• WHAT TO PRODUCE
Retype the data that follows line by line, exactly, and leave its pictures out.

• DATA SECTION
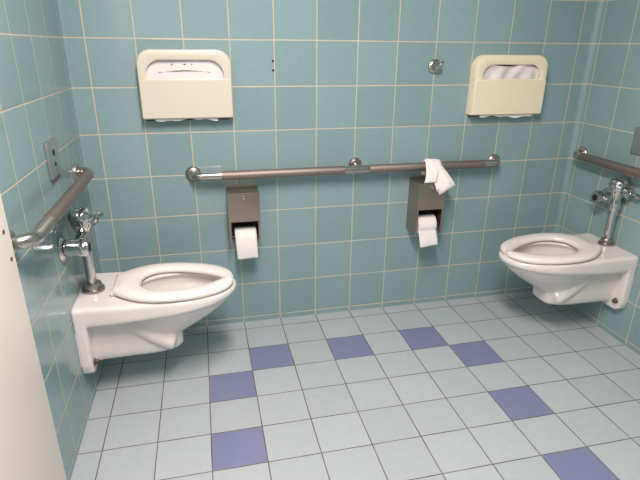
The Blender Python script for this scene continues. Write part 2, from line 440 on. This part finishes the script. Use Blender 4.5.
# long bar on the back wall
x0, x1, zb, yb = 0.402, 2.030, 0.855, -0.060
g = empty('grab_bar', ((x0 + x1) / 2, 0, zb), 'long steel grab bar across the back wall above both paper dispensers', 'grab bar', 'steel grab bars')
def P(x, y, z=0): return Vector((x - (x0 + x1) / 2, y, z))
pts = [P(x0, -0.008)] + bend(P(x0, 0), P(x0, yb), P(x1, yb), 0.042) + bend(P(x0, yb), P(x1, yb), P(x1, 0), 0.042) + [P(x1, -0.008)]
bm = bmesh.new(); add_tube(bm, pts, BR); from_bm('bar', bm, M['smooth_steel'], g)
for a, b in ((0.535, 1.150), (1.285, 1.935)):
    bm = bmesh.new(); add_tube(bm, [P(a, yb), P(a + 0.004, yb), P((a + b) / 2, yb), P(b - 0.004, yb), P(b, yb)], [BR, BR + 0.0007, BR + 0.0007, BR + 0.0007, BR]); from_bm('textured_grip', bm, M['grip'], g)['label'] = 'peened brownish grip section'
for x in (x0, x1):
    bm = bmesh.new(); flange(bm, P(x, 0), (0, -1, 0)); from_bm('wall_flange', bm, M['dull_chrome'], g)
bm = bmesh.new(); add_tube(bm, [P(1.224, -0.006, 0.016), P(1.224, -0.030, 0.010), P(1.222, yb + 0.008, 0.0)], 0.012); o = from_bm('center_support', bm, M['smooth_steel'], g)
bm = bmesh.new(); flange(bm, P(1.224, 0, 0.016), (0, -1, 0), 0.034); from_bm('support_flange', bm, M['dull_chrome'], o)
# bars on the side walls
def side_bar(xw, s, ya, yb2, z, label):
    ym = (ya + yb2) / 2; off = 0.060 * s
    g = empty('grab_bar', (xw, ym, z), label, 'grab bar', 'steel grab bars')
    Q = lambda x, y: Vector((x, y - ym, 0))
    pts = [Q(0.008 * s, ya)] + bend(Q(0, ya), Q(off, ya), Q(off, yb2), 0.045) + bend(Q(off, ya), Q(off, yb2), Q(0, yb2), 0.045) + [Q(0.008 * s, yb2)]
    bm = bmesh.new(); add_tube(bm, pts, BR); from_bm('bar', bm, M['smooth_steel'], g)
    bm = bmesh.new(); a, b = ya - 0.06, yb2 + 0.17
    add_tube(bm, [Q(off, a), Q(off, a - 0.004), Q(off, (a + b) / 2), Q(off, b + 0.004), Q(off, b)], [BR, BR + 0.0007, BR + 0.0007, BR + 0.0007, BR]); from_bm('textured_grip', bm, M['grip'], g)['label'] = 'peened brownish grip section'
    for y in (ya, yb2):
        bm = bmesh.new(); flange(bm, Q(0, y), (s, 0, 0)); from_bm('wall_flange', bm, M['dull_chrome'], g)
side_bar(XL, 1, -0.165, -1.015, 0.925, 'steel grab bar on the left wall ending beside the beige panel')
side_bar(XR, -1, -0.085, -1.10, 0.893, 'steel grab bar on the right wall above the right toilet')

# ------------------------------------------------------------------ toilet seat cover dispensers
def rrect(x0, x1, z0, z1, rt, rb, n=8):
    pts = []
    for cx, cz, r, a0 in ((x1 - rt, z1 - rt, rt, 0), (x0 + rt, z1 - rt, rt, PI / 2), (x0 + rb, z0 + rb, rb, PI), (x1 - rb, z0 + rb, rb, 1.5 * PI)):
        for k in range(n + 1):
            a = a0 + PI / 2 * k / n; pts.append((cx + r * math.cos(a), cz + r * math.sin(a)))
    return pts

def seat_cover_dispenser(cx, z0, w, h, mat, slot, label):
    d = empty('seat_cover_dispenser', (cx, 0, z0), label, 'dispenser', 'seat cover dispensers')
    hw = w / 2; D = 0.058
    out = rrect(-hw, hw, 0.0, h, 0.062, 0.006)
    sx, sz0, sz1 = slot
    inn = rrect(-sx, sx, sz0, sz1, (sz1 - sz0) * 0.80, 0.010)
    bm = bmesh.new()
    def loop(pts, y, ins=0.0, c=(0, h * 0.5)):
        r = []
        for x, z in pts:
            fx = x * (1 - ins / hw); fz = c[1] + (z - c[1]) * (1 - ins / (h / 2)); r.append(bm.verts.new((fx, y, fz)))
        return r
    n = len(out)
    cz = (sz0 + sz1) / 2
    def grow(pts, k): return [(x * (1 + k / sx), cz + (z - cz) * (1 + k / ((sz1 - sz0) / 2))) for x, z in pts]
    Ls = [loop(out, -0.001), loop(out, -D + 0.010), loop(out, -D + 0.003, 0.003), loop(out, -D, 0.009),
          loop(grow(inn, 0.004), -D), loop(inn, -D + 0.002), loop(grow(inn, -0.001), -D + 0.007), loop(inn, -D + 0.012), loop(grow(inn, 0.002), -D + 0.014)]
    for a, b in zip(Ls, Ls[1:]):
        for k in range(n):
            bm.faces.new((a[k], a[(k + 1) % n], b[(k + 1) % n], b[k]))
    # inside of the shell, closing back towards the wall
    b1 = loop(out, -0.004, 0.004); last = Ls[-1]
    for k in range(n): bm.faces.new((last[k], last[(k + 1) % n], b1[(k + 1) % n], b1[k]))
    from_bm('housing', bm, M[mat], d, angle=30)
    # raised lower front
    bm = bmesh.new()
    p = rrect(-hw + 0.004, hw - 0.004, 0.004, sz0 - 0.004, 0.006, 0.006, 4)
    loft(bm, [[Vector((x, -D + 0.002, z)) for x, z in p], [Vector((x, -D - 0.0015, z)) for x, z in p], [Vector((x * 0.988, -D - 0.004, 0.09 + (z - 0.09) * 0.97)) for x, z in p]])
    from_bm('front_panel', bm, M[mat], d, angle=30)
    for s in (-1, 1):
        bm = bmesh.new(); add_lathe(bm, [(0.004, 0), (0.004, 0.0015)], (s * (hw - 0.002), -D + 0.010, sz0 - 0.002), (s, -0.6, 0), 12); from_bm('hinge_pin', bm, M['rust'], d)
    bm = bmesh.new(); add_box(bm, (-hw + 0.012, -0.012, -0.012), (hw - 0.02, -0.001, 0.006), 0.002); from_bm('shade_strip', bm, M['inner'], d)  # dark strip standing in for the shadow under the housing
    return d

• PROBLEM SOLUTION
The Blender Python script for this scene continues. Write part 2, from line 440 on. This part finishes the script. Use Blender 4.5.
# long bar on the back wall
x0, x1, zb, yb = 0.402, 2.030, 0.855, -0.060
g = empty('grab_bar', ((x0 + x1) / 2, 0, zb), 'long steel grab bar across the back wall above both paper dispensers', 'grab bar', 'steel grab bars')
def P(x, y, z=0): return Vector((x - (x0 + x1) / 2, y, z))
pts = [P(x0, -0.008)] + bend(P(x0, 0), P(x0, yb), P(x1, yb), 0.042) + bend(P(x0, yb), P(x1, yb), P(x1, 0), 0.042) + [P(x1, -0.008)]
bm = bmesh.new(); add_tube(bm, pts, BR); from_bm('bar', bm, M['smooth_steel'], g)
for a, b in ((0.535, 1.150), (1.285, 1.935)):
    bm = bmesh.new(); add_tube(bm, [P(a, yb), P(a + 0.004, yb), P((a + b) / 2, yb), P(b - 0.004, yb), P(b, yb)], [BR, BR + 0.0007, BR + 0.0007, BR + 0.0007, BR]); from_bm('textured_grip', bm, M['grip'], g)['label'] = 'peened brownish grip section'
for x in (x0, x1):
    bm = bmesh.new(); flange(bm, P(x, 0), (0, -1, 0)); from_bm('wall_flange', bm, M['dull_chrome'], g)
bm = bmesh.new(); add_tube(bm, [P(1.224, -0.006, 0.016), P(1.224, -0.030, 0.010), P(1.222, yb + 0.008, 0.0)], 0.012); o = from_bm('center_support', bm, M['smooth_steel'], g)
bm = bmesh.new(); flange(bm, P(1.224, 0, 0.016), (0, -1, 0), 0.034); from_bm('support_flange', bm, M['dull_chrome'], o)
# bars on the side walls
def side_bar(xw, s, ya, yb2, z, label):
    ym = (ya + yb2) / 2; off = 0.060 * s
    g = empty('grab_bar', (xw, ym, z), label, 'grab bar', 'steel grab bars')
    Q = lambda x, y: Vector((x, y - ym, 0))
    pts = [Q(0.008 * s, ya)] + bend(Q(0, ya), Q(off, ya), Q(off, yb2), 0.045) + bend(Q(off, ya), Q(off, yb2), Q(0, yb2), 0.045) + [Q(0.008 * s, yb2)]
    bm = bmesh.new(); add_tube(bm, pts, BR); from_bm('bar', bm, M['smooth_steel'], g)
    bm = bmesh.new(); a, b = ya - 0.06, yb2 + 0.17
    add_tube(bm, [Q(off, a), Q(off, a - 0.004), Q(off, (a + b) / 2), Q(off, b + 0.004), Q(off, b)], [BR, BR + 0.0007, BR + 0.0007, BR + 0.0007, BR]); from_bm('textured_grip', bm, M['grip'], g)['label'] = 'peened brownish grip section'
    for y in (ya, yb2):
        bm = bmesh.new(); flange(bm, Q(0, y), (s, 0, 0)); from_bm('wall_flange', bm, M['dull_chrome'], g)
side_bar(XL, 1, -0.165, -1.015, 0.925, 'steel grab bar on the left wall ending beside the beige panel')
side_bar(XR, -1, -0.085, -1.10, 0.893, 'steel grab bar on the right wall above the right toilet')

# ------------------------------------------------------------------ toilet seat cover dispensers
def rrect(x0, x1, z0, z1, rt, rb, n=8):
    pts = []
    for cx, cz, r, a0 in ((x1 - rt, z1 - rt, rt, 0), (x0 + rt, z1 - rt, rt, PI / 2), (x0 + rb, z0 + rb, rb, PI), (x1 - rb, z0 + rb, rb, 1.5 * PI)):
        for k in range(n + 1):
            a = a0 + PI / 2 * k / n; pts.append((cx + r * math.cos(a), cz + r * math.sin(a)))
    return pts

def seat_cover_dispenser(cx, z0, w, h, mat, slot, label):
    d = empty('seat_cover_dispenser', (cx, 0, z0), label, 'dispenser', 'seat cover dispensers')
    hw = w / 2; D = 0.058
    out = rrect(-hw, hw, 0.0, h, 0.062, 0.006)
    sx, sz0, sz1 = slot
    inn = rrect(-sx, sx, sz0, sz1, (sz1 - sz0) * 0.80, 0.010)
    bm = bmesh.new()
    def loop(pts, y, ins=0.0, c=(0, h * 0.5)):
        r = []
        for x, z in pts:
            fx = x * (1 - ins / hw); fz = c[1] + (z - c[1]) * (1 - ins / (h / 2)); r.append(bm.verts.new((fx, y, fz)))
        return r
    n = len(out)
    cz = (sz0 + sz1) / 2
    def grow(pts, k): return [(x * (1 + k / sx), cz + (z - cz) * (1 + k / ((sz1 - sz0) / 2))) for x, z in pts]
    Ls = [loop(out, -0.001), loop(out, -D + 0.010), loop(out, -D + 0.003, 0.003), loop(out, -D, 0.009),
          loop(grow(inn, 0.004), -D), loop(inn, -D + 0.002), loop(grow(inn, -0.001), -D + 0.007), loop(inn, -D + 0.012), loop(grow(inn, 0.002), -D + 0.014)]
    for a, b in zip(Ls, Ls[1:]):
        for k in range(n):
            bm.faces.new((a[k], a[(k + 1) % n], b[(k + 1) % n], b[k]))
    # inside of the shell, closing back towards the wall
    b1 = loop(out, -0.004, 0.004); last = Ls[-1]
    for k in range(n): bm.faces.new((last[k], last[(k + 1) % n], b1[(k + 1) % n], b1[k]))
    from_bm('housing', bm, M[mat], d, angle=30)
    # raised lower front
    bm = bmesh.new()
    p = rrect(-hw + 0.004, hw - 0.004, 0.004, sz0 - 0.004, 0.006, 0.006, 4)
    loft(bm, [[Vector((x, -D + 0.002, z)) for x, z in p], [Vector((x, -D - 0.0015, z)) for x, z in p], [Vector((x * 0.988, -D - 0.004, 0.09 + (z - 0.09) * 0.97)) for x, z in p]])
    from_bm('front_panel', bm, M[mat], d, angle=30)
    for s in (-1, 1):
        bm = bmesh.new(); add_lathe(bm, [(0.004, 0), (0.004, 0.0015)], (s * (hw - 0.002), -D + 0.010, sz0 - 0.002), (s, -0.6, 0), 12); from_bm('hinge_pin', bm, M['rust'], d)
    bm = bmesh.new(); add_box(bm, (-hw + 0.012, -0.012, -0.012), (hw - 0.02, -0.001, 0.006), 0.002); from_bm('shade_strip', bm, M['inner'], d)  # dark strip standing in for the shadow under the housing
    return d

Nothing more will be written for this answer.